Earlier today, I finished Too Much Happiness by Alice Munro and am still trying to shake off the mood created by the eponymous last story. Really fine, I thought.

I've picked up Let the Great World Spin for bedtime reading and have completed the first two stories. Will take it nice and slow. Reading prose written by Irish writers always seduces my ear with the music, and does not help me write. Imitate, maybe, even though I don't want to. But not use my own voice, such as it may be.

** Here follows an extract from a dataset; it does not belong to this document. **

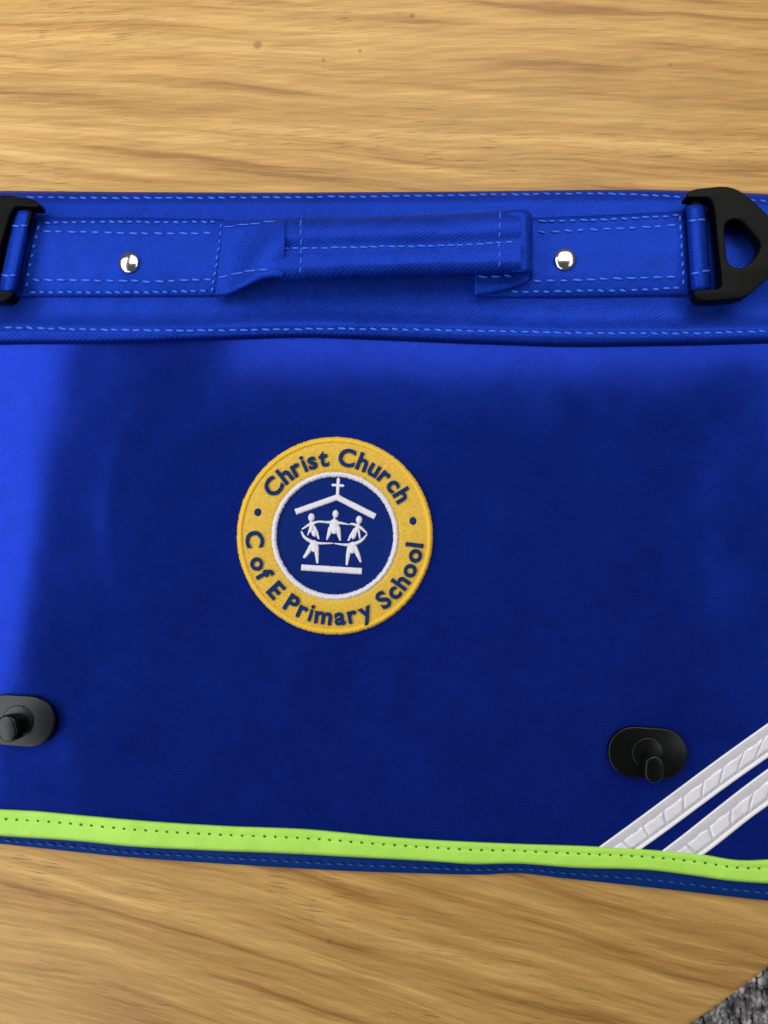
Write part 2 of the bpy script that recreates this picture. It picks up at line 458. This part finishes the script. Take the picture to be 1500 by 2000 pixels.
# lime piping folded over the flap's lower edge
def lime_z(px, py):
    t = limeT(px); b = limeB(px); v = (py - t) / (b - t)
    z = flap_z(px, py) + 0.0012 * math.sqrt(max(0.0, 1 - abs(2*max(0, min(1, v)) - 1)**6)) + 0.0004
    z -= 0.0005 * math.exp(-((v - 0.36) / 0.06)**2)
    z += 0.00025 * n2(px, py, 40, 6.0)
    z -= 0.0022 * smooth(0.90, 1.0, v)**2
    return z
trim = sheet('lime_trim', M['lime'], limeT, limeB, lime_z, 300, 16, x1=XR, th=0.0014)

# stitches ------------------------------------------------------------
def stitch_run(mb, path, zf, pitch=20.5, length=14.0, rad=0.00052, lift=0.0002, jit=1.0, x0=None, seed=1):
    """path: list of pixel points; a dash every pitch pixels, each a tapered thread lying on the cloth"""
    rnd = random.Random(seed)
    pts = [Vector(p) for p in path]
    seg = [0.0]
    for a, b in zip(pts, pts[1:]): seg.append(seg[-1] + (b - a).length)
    def at(s):
        s = max(0.0, min(seg[-1], s)); i = 0
        while i < len(seg) - 2 and s > seg[i+1]: i += 1
        t = (s - seg[i]) / max(1e-6, seg[i+1] - seg[i]); return pts[i].lerp(pts[i+1], t)
    s = rnd.uniform(0, 4)
    while s + length * 0.6 < seg[-1]:
        L = length * rnd.uniform(0.82, 1.12); a = at(s); b = at(min(seg[-1], s + L))
        dx = (b - a); nn = Vector((-dx.y, dx.x)).normalized()
        a = a + nn * rnd.uniform(-jit, jit) - nn * 0.9; b = b + nn * rnd.uniform(-jit, jit) + nn * 0.9
        wp = []; rad_ = []
        for k in range(5):
            q = a.lerp(b, k / 4); e = math.sin(math.pi * (0.12 + 0.76 * k / 4))
            wp.append(U(q.x, q.y, zf(q.x, q.y) + lift + 0.00022 * (e - 0.55))); rad_.append(rad * (0.45 + 0.6 * e) * rnd.uniform(.9, 1.1))
        mb.tube(wp, rad_, 6)
        s += pitch * rnd.uniform(0.96, 1.04)
def line(f, x0, x1, n=60): return [(x0 + (x1-x0)*i/n, f(x0 + (x1-x0)*i/n)) for i in range(n+1)]
mb = MB(); stitch_run(mb, line(STITCH_T, -160, 1585, 160), band_z, 21, 14, seed=2)
link('stitching', mb.mesh('stitching'), M['stitch'], bag, kind='stuff')
mb = MB(); stitch_run(mb, line(STITCH_B, -160, 1585, 160), band_z, 21, 15, seed=3)
link('stitching', mb.mesh('stitching'), M['stitch'], bag, kind='stuff')
limeS = lambda x: limeT(x) + (limeB(x) - limeT(x)) * 0.36
mb = MB(); stitch_run(mb, line(limeS, -160, 1585, 160), lime_z, 21, 4.5, 0.00050, 0.0, 0.3, seed=4)
link('stitching', mb.mesh('stitching'), M['lime_stitch'], bag, kind='stuff')
backS = lambda x: (limeB(x) * 0.45 + backB(x) * 0.55)
mb = MB(); stitch_run(mb, line(backS, -160, 1585, 160), lambda x, y: 0.0020, 21, 12, 0.0004, 0.0, 0.5, seed=5)
link('stitching', mb.mesh('stitching'), M['navy_stitch'], bag, kind='stuff')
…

I can hope that I will hear something positive about my venture into these waters. I realize that they are choppy for anything realistic and it's interesting to speculate about why. I would suggest that it isn't because there are no fine realistic writers working. Instead, it's we, the reader, who are responsible. We do not find that the real world possesses sufficient mystery or hope. We have discovered ourselves devoid of wonder in the face of all we have learned about ourselves, our country, the earth. We want an escape from these realizations, even if that requires flying brooms and apocalyptic vampires, or invented enchantresses of Florence (at the very least a great title).